## PROVIDED RECORDS:
BEGIN

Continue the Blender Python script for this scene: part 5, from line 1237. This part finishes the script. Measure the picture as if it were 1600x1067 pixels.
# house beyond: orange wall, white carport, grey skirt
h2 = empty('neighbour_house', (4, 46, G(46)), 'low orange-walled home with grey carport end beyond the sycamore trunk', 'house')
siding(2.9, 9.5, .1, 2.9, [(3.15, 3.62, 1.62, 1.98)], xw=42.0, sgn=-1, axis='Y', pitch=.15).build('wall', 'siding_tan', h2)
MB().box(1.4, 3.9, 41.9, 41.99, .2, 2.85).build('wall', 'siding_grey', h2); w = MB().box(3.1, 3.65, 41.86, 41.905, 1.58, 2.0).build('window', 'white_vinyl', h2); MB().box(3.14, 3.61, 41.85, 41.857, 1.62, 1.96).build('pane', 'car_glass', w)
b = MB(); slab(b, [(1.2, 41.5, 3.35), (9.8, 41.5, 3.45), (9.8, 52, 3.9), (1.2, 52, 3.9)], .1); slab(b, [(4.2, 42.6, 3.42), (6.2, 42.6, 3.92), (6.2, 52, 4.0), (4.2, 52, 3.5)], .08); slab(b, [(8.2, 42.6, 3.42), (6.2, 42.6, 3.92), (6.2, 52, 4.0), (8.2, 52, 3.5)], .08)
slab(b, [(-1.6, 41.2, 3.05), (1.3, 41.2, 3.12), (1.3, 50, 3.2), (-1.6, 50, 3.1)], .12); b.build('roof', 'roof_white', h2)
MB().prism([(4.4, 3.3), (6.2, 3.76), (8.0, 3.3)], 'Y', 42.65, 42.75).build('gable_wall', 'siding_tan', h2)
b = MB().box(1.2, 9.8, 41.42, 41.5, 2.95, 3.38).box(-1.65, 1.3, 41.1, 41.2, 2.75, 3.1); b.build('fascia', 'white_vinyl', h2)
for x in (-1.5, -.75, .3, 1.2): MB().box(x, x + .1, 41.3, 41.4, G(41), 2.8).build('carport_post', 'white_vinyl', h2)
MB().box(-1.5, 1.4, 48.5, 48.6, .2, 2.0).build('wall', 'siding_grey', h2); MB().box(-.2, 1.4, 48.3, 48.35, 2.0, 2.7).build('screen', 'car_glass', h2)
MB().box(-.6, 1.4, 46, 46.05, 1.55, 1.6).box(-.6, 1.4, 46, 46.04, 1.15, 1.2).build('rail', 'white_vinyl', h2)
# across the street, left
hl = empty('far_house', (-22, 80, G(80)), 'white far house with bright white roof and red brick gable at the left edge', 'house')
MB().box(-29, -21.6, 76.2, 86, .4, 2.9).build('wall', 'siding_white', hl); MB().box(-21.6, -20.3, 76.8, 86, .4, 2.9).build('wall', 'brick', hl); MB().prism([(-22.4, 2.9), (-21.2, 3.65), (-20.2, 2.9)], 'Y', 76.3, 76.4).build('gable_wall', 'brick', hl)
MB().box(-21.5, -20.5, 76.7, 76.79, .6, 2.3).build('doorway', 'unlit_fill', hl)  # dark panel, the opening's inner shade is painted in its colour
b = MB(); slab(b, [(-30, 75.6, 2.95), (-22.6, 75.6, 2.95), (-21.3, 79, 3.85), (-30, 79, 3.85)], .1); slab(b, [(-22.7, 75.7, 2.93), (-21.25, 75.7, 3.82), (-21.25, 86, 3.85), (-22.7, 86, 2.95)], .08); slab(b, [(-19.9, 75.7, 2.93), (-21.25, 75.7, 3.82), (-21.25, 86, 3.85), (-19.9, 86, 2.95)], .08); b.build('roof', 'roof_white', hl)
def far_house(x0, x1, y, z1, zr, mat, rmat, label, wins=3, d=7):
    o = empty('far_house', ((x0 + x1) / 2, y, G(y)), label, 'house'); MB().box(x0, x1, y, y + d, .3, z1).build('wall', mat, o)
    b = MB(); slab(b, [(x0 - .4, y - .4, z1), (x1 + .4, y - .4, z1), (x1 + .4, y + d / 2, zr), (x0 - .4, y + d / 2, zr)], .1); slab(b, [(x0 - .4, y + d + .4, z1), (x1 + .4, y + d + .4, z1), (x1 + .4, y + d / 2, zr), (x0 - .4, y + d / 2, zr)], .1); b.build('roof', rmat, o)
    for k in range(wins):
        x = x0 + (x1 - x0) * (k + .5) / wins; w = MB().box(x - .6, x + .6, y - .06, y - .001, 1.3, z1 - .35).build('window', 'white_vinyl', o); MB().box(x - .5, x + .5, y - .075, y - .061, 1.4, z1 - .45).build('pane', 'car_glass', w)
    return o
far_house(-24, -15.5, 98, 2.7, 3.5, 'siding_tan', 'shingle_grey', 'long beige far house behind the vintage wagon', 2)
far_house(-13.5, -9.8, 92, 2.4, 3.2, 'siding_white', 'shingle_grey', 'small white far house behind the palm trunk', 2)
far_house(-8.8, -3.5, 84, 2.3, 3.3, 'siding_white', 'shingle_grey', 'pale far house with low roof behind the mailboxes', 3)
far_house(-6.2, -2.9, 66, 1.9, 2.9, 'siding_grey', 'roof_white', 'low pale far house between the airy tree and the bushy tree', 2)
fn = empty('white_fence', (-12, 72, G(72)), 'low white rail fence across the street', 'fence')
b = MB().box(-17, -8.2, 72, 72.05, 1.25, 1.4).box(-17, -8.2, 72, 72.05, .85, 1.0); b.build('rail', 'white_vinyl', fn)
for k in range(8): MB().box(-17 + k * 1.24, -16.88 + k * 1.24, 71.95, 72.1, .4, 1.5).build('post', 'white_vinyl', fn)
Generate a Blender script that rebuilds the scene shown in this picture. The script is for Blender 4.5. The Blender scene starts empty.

END

## WHAT TO DO:
Repeat the records above in full, character for character.

## RESPONSE TO THIS EXERCISE:
Continue the Blender Python script for this scene: part 5, from line 1237. This part finishes the script. Measure the picture as if it were 1600x1067 pixels.
# house beyond: orange wall, white carport, grey skirt
h2 = empty('neighbour_house', (4, 46, G(46)), 'low orange-walled home with grey carport end beyond the sycamore trunk', 'house')
siding(2.9, 9.5, .1, 2.9, [(3.15, 3.62, 1.62, 1.98)], xw=42.0, sgn=-1, axis='Y', pitch=.15).build('wall', 'siding_tan', h2)
MB().box(1.4, 3.9, 41.9, 41.99, .2, 2.85).build('wall', 'siding_grey', h2); w = MB().box(3.1, 3.65, 41.86, 41.905, 1.58, 2.0).build('window', 'white_vinyl', h2); MB().box(3.14, 3.61, 41.85, 41.857, 1.62, 1.96).build('pane', 'car_glass', w)
b = MB(); slab(b, [(1.2, 41.5, 3.35), (9.8, 41.5, 3.45), (9.8, 52, 3.9), (1.2, 52, 3.9)], .1); slab(b, [(4.2, 42.6, 3.42), (6.2, 42.6, 3.92), (6.2, 52, 4.0), (4.2, 52, 3.5)], .08); slab(b, [(8.2, 42.6, 3.42), (6.2, 42.6, 3.92), (6.2, 52, 4.0), (8.2, 52, 3.5)], .08)
slab(b, [(-1.6, 41.2, 3.05), (1.3, 41.2, 3.12), (1.3, 50, 3.2), (-1.6, 50, 3.1)], .12); b.build('roof', 'roof_white', h2)
MB().prism([(4.4, 3.3), (6.2, 3.76), (8.0, 3.3)], 'Y', 42.65, 42.75).build('gable_wall', 'siding_tan', h2)
b = MB().box(1.2, 9.8, 41.42, 41.5, 2.95, 3.38).box(-1.65, 1.3, 41.1, 41.2, 2.75, 3.1); b.build('fascia', 'white_vinyl', h2)
for x in (-1.5, -.75, .3, 1.2): MB().box(x, x + .1, 41.3, 41.4, G(41), 2.8).build('carport_post', 'white_vinyl', h2)
MB().box(-1.5, 1.4, 48.5, 48.6, .2, 2.0).build('wall', 'siding_grey', h2); MB().box(-.2, 1.4, 48.3, 48.35, 2.0, 2.7).build('screen', 'car_glass', h2)
MB().box(-.6, 1.4, 46, 46.05, 1.55, 1.6).box(-.6, 1.4, 46, 46.04, 1.15, 1.2).build('rail', 'white_vinyl', h2)
# across the street, left
hl = empty('far_house', (-22, 80, G(80)), 'white far house with bright white roof and red brick gable at the left edge', 'house')
MB().box(-29, -21.6, 76.2, 86, .4, 2.9).build('wall', 'siding_white', hl); MB().box(-21.6, -20.3, 76.8, 86, .4, 2.9).build('wall', 'brick', hl); MB().prism([(-22.4, 2.9), (-21.2, 3.65), (-20.2, 2.9)], 'Y', 76.3, 76.4).build('gable_wall', 'brick', hl)
MB().box(-21.5, -20.5, 76.7, 76.79, .6, 2.3).build('doorway', 'unlit_fill', hl)  # dark panel, the opening's inner shade is painted in its colour
b = MB(); slab(b, [(-30, 75.6, 2.95), (-22.6, 75.6, 2.95), (-21.3, 79, 3.85), (-30, 79, 3.85)], .1); slab(b, [(-22.7, 75.7, 2.93), (-21.25, 75.7, 3.82), (-21.25, 86, 3.85), (-22.7, 86, 2.95)], .08); slab(b, [(-19.9, 75.7, 2.93), (-21.25, 75.7, 3.82), (-21.25, 86, 3.85), (-19.9, 86, 2.95)], .08); b.build('roof', 'roof_white', hl)
def far_house(x0, x1, y, z1, zr, mat, rmat, label, wins=3, d=7):
    o = empty('far_house', ((x0 + x1) / 2, y, G(y)), label, 'house'); MB().box(x0, x1, y, y + d, .3, z1).build('wall', mat, o)
    b = MB(); slab(b, [(x0 - .4, y - .4, z1), (x1 + .4, y - .4, z1), (x1 + .4, y + d / 2, zr), (x0 - .4, y + d / 2, zr)], .1); slab(b, [(x0 - .4, y + d + .4, z1), (x1 + .4, y + d + .4, z1), (x1 + .4, y + d / 2, zr), (x0 - .4, y + d / 2, zr)], .1); b.build('roof', rmat, o)
    for k in range(wins):
        x = x0 + (x1 - x0) * (k + .5) / wins; w = MB().box(x - .6, x + .6, y - .06, y - .001, 1.3, z1 - .35).build('window', 'white_vinyl', o); MB().box(x - .5, x + .5, y - .075, y - .061, 1.4, z1 - .45).build('pane', 'car_glass', w)
    return o
far_house(-24, -15.5, 98, 2.7, 3.5, 'siding_tan', 'shingle_grey', 'long beige far house behind the vintage wagon', 2)
far_house(-13.5, -9.8, 92, 2.4, 3.2, 'siding_white', 'shingle_grey', 'small white far house behind the palm trunk', 2)
far_house(-8.8, -3.5, 84, 2.3, 3.3, 'siding_white', 'shingle_grey', 'pale far house with low roof behind the mailboxes', 3)
far_house(-6.2, -2.9, 66, 1.9, 2.9, 'siding_grey', 'roof_white', 'low pale far house between the airy tree and the bushy tree', 2)
fn = empty('white_fence', (-12, 72, G(72)), 'low white rail fence across the street', 'fence')
b = MB().box(-17, -8.2, 72, 72.05, 1.25, 1.4).box(-17, -8.2, 72, 72.05, .85, 1.0); b.build('rail', 'white_vinyl', fn)
for k in range(8): MB().box(-17 + k * 1.24, -16.88 + k * 1.24, 71.95, 72.1, .4, 1.5).build('post', 'white_vinyl', fn)
Generate a Blender script that rebuilds the scene shown in this picture. The script is for Blender 4.5. The Blender scene starts empty.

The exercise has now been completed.